At 90, Vaman Vishwanath Kumar’s passion for cricket remains, and of regrets there is no sign. At another time, perhaps in any other country, he might have had a long career as a leg spinner in the classical mould. When he made his debut against Pakistan with a five-wicket haul in 1960-61, chief selector Vijay Hazare said, “We have a spinner for another ten years.” Hazare was right in a way. We had a spinner for twenty years, but those years were devoted to Tamil Nadu, not India.
“He had mastery over his craft, and a passion that saw him at our nets bowling continuously from beginning to end of the session. He understood different wickets and knew how to bowl on each, making slight adjustments. He used the breeze blowing across the ground more effectively than most spinners,” recalled former Tamil Nadu opener V. Sivaramakrishnan who played Ranji Trophy with him.
Gundappa Vishwanath, one of the finest players of spin said, with a mixture of pride and praise for an opponent, “I didn’t play too badly against VV.” He went on to say, “He was responsible for my only pair in first class cricket. Venkatraghavan had me caught for zero in the first innings. In the second I was stumped off Kumar, and that too defending, at Chepauk.
“His accuracy was unbelievable; his love for the game extraordinary. I saw him at Chepauk after he had turned 50, bowling in the afternoon at a single stump in an empty net.”
Perhaps that’s it. There’s a purity about Kumar’s love for the game that enabled him to take the disappointments in his stride. That, and his sense of humour which made light of setbacks. It all began with a golf ball which Kumar “bought for four annas” when he was 11 and discovered that “when you throw an off-break against a wall it came back as leg spin. And the more revs you employed, the faster it came back.”
Fantastic debut
Kumar had to take 143 wickets in five Ranji seasons (average 17.86) from 1955 before he could impress the selectors who were looking for a leg spinner to replace Subhash Gupte. With the sixth ball of his first over, Kumar dismissed Imtiaz Ahmed and finished with figures of 37.5-21-64-5. Any idea of settling in for a long international career ended after the following Test, against England, against whom he played with an injured wrist.
“I was only fifty percent fit,” recalled Kumar in a telephone conversation, speaking with the same urgency and clarity I remember from the first time we met some four decades ago. “I played because the Board bigwigs insisted. They were convinced the Englishmen couldn’t play spin. M.J. Gopalan came home to convince me.”
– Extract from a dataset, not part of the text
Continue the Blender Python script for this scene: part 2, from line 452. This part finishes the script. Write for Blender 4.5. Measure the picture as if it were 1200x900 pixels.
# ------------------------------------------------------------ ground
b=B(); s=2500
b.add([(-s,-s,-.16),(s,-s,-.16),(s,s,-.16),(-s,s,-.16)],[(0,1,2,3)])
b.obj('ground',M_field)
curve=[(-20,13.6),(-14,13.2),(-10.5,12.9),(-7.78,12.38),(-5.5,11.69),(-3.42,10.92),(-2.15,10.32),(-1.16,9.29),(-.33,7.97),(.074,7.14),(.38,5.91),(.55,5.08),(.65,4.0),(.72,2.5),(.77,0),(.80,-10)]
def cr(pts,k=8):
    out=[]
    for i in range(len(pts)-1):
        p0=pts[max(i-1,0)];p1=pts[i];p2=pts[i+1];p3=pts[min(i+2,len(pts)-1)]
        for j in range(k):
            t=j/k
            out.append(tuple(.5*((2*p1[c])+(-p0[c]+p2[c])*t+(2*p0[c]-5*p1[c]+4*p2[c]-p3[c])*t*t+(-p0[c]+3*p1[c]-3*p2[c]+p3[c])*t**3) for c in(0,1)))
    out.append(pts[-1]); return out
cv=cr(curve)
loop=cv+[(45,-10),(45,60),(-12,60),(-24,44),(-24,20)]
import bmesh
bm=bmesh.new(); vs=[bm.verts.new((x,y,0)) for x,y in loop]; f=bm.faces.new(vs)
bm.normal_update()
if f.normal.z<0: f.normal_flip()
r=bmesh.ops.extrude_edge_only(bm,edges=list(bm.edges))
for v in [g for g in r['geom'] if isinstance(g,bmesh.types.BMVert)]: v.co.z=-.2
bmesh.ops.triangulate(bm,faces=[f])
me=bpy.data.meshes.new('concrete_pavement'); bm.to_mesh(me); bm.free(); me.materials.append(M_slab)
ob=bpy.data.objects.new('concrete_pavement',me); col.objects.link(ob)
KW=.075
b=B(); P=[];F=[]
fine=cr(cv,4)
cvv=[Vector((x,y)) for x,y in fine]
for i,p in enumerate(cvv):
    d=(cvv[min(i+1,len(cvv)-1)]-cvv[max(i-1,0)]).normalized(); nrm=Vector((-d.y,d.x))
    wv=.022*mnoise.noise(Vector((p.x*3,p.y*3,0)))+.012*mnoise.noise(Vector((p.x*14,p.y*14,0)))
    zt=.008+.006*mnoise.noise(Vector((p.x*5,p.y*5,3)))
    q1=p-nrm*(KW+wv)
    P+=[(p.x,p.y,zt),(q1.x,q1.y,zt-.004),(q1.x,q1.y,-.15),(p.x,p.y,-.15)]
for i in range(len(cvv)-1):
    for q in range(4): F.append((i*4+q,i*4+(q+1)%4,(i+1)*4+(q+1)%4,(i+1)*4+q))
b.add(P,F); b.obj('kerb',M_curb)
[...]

Ken Barrington made an unbeaten 151, Kumar went wicketless, giving away 70 runs in 27 overs, although with some luck he could have had Barrington and Ted Dexter stumped. Chandu Borde, bowling leg spin, had three for 90. The Indian thinking those days was that a batter who could bowl a bit was preferable to a specialist. When the Indian team for the West Indies was picked, Kumar wasn’t in it. In the first Test at Port of Spain, all the main spinners — Polly Umrigar, Borde, Salim Durrani, and Bapu Nadkarni — were the leading batters too.
Praise for Gupte
The search for Gupte’s successor, which should have ended with Kumar, continued. “Subhash and I were friends from my university days,” said Kumar, “He could not only turn the ball appreciably, he could control the amount of turn too. We bowled a similar arc. He could turn the ball on glass, and understood how to bowl on different days of the match.” It is a wonderful tribute from the practitioner of a similar craft.
Kumar’s generosity, his empathy and his passion come through in conversation. In the home series following the West Indies tour, Bhagwat Chandrasekhar made his debut, against England, and, as Kumar said without any rancour, “India’s great spin combination began to take shape.” A member of that combination, Srinivas Venkatraghavan, was Kumar’s partner for years in the Ranji Trophy. Together they claimed 949 wickets, Kumar being the first to 300 wickets and then 400.
V.V. Kumar might have been born in the wrong era, but his values are eternal.